What to do>
Go through the listing and return every line with "scene" in it.

Provided data>
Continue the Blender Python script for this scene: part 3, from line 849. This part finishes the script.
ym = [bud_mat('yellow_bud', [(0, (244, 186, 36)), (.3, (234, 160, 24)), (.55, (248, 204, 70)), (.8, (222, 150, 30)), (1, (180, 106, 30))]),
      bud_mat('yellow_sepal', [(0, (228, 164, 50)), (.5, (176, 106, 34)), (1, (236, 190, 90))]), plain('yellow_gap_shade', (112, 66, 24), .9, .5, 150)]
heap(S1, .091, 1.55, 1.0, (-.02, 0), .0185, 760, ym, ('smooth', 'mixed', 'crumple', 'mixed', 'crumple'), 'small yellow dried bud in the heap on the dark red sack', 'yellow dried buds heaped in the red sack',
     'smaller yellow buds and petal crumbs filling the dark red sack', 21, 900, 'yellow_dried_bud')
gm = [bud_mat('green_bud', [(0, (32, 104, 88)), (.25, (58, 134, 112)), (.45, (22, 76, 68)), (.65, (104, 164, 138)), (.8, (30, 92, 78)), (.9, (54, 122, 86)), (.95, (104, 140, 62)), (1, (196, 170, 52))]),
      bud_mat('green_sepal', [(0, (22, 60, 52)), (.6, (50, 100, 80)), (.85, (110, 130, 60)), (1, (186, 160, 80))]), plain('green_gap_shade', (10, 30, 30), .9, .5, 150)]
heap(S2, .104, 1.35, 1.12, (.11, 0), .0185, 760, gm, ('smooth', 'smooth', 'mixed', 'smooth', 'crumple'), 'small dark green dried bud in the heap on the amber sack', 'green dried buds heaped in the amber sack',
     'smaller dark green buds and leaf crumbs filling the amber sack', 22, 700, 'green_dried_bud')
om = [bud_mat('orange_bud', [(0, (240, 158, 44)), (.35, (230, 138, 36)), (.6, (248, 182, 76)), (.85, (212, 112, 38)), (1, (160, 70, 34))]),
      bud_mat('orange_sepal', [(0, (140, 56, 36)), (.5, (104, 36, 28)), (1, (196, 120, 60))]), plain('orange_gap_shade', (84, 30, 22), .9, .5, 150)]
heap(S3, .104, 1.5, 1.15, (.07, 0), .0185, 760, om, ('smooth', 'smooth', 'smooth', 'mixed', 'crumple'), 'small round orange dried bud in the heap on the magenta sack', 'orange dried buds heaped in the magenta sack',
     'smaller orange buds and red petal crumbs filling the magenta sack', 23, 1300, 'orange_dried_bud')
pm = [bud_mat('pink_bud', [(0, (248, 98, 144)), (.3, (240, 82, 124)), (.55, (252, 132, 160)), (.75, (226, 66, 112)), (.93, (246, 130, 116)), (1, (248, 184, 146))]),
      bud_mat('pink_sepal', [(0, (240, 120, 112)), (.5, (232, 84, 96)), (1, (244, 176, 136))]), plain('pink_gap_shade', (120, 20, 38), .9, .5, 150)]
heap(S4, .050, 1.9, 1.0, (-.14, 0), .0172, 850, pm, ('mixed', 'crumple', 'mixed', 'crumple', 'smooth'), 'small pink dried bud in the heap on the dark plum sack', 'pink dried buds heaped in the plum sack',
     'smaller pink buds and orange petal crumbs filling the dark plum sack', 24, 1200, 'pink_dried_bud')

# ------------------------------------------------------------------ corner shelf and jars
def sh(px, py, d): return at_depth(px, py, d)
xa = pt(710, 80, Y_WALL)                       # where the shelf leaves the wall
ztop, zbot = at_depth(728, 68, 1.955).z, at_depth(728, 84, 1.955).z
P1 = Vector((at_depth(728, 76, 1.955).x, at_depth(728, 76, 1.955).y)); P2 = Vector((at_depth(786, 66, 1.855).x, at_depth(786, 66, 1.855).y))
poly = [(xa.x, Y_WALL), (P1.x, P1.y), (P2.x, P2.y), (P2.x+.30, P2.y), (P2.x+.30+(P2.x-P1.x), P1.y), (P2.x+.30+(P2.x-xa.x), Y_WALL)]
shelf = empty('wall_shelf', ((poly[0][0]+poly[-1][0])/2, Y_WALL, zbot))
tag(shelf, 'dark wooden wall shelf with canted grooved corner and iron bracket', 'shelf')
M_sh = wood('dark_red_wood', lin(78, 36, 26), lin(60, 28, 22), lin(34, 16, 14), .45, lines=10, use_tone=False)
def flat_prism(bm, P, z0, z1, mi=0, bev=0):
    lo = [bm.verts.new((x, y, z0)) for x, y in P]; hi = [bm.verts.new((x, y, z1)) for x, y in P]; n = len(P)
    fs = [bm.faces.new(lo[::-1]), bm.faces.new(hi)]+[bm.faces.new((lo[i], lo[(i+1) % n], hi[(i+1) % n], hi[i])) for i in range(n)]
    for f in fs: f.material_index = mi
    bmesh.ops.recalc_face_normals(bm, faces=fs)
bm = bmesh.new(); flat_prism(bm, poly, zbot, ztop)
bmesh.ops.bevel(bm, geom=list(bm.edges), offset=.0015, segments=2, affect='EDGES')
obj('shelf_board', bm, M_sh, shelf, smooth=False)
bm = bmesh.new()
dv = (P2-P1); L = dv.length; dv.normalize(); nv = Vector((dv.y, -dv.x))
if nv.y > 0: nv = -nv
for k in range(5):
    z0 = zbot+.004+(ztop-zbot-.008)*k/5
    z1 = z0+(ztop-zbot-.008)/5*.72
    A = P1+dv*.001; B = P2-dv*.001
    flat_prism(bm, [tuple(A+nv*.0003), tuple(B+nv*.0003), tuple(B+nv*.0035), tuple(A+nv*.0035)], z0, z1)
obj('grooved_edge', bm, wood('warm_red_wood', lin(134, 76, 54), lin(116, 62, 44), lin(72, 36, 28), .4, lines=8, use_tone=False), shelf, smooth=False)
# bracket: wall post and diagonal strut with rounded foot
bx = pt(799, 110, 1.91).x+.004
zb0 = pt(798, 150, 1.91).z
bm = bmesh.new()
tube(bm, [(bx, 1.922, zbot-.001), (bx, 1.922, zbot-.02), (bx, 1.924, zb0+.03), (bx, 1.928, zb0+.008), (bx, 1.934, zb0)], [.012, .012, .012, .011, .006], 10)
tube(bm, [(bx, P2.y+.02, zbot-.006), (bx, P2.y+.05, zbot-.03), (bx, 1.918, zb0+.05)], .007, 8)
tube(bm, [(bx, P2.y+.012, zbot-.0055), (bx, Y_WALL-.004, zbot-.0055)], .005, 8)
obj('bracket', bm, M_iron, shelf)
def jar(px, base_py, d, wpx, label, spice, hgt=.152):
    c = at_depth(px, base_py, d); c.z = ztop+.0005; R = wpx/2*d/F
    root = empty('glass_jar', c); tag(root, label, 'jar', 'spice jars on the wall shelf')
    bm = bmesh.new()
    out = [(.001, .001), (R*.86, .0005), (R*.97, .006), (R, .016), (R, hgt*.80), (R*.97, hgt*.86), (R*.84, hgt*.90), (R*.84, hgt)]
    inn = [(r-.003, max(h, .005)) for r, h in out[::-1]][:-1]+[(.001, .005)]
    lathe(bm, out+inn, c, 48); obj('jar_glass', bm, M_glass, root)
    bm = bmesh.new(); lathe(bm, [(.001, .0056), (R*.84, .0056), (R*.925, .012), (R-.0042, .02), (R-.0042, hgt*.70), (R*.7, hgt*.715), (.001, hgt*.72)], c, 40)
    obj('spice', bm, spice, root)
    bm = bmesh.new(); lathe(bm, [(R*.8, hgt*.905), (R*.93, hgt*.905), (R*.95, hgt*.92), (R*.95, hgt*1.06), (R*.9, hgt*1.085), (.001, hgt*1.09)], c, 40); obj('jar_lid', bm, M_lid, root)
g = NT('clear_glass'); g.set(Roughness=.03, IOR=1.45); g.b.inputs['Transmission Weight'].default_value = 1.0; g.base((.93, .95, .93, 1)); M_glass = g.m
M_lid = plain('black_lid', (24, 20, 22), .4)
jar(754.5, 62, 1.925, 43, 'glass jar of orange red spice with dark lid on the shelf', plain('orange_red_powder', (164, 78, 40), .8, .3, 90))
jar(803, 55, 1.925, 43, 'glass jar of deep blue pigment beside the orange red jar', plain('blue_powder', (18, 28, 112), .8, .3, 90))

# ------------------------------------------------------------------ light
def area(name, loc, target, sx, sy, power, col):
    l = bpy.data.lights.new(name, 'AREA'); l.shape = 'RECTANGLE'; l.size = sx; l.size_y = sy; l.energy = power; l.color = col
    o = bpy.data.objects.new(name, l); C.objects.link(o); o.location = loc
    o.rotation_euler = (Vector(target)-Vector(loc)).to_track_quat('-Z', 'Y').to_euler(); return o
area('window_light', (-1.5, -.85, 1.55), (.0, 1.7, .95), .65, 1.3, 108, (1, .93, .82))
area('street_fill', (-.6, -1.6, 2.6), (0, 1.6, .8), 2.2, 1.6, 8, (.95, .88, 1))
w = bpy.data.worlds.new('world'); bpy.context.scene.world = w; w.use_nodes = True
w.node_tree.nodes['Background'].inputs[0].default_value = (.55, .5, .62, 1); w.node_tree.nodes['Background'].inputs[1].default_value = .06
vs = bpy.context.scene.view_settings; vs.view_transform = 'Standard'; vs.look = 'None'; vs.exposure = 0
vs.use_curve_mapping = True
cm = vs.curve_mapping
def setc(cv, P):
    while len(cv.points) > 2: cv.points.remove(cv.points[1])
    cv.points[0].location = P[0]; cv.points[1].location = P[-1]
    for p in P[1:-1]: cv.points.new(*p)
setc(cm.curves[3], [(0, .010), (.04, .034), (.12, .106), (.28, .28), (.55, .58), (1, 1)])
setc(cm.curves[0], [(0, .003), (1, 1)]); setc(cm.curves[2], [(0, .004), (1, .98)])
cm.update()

Exercise answer>
Continue the Blender Python script for this scene: part 3, from line 849. This part finishes the script.
w = bpy.data.worlds.new('world'); bpy.context.scene.world = w; w.use_nodes = True
vs = bpy.context.scene.view_settings; vs.view_transform = 'Standard'; vs.look = 'None'; vs.exposure = 0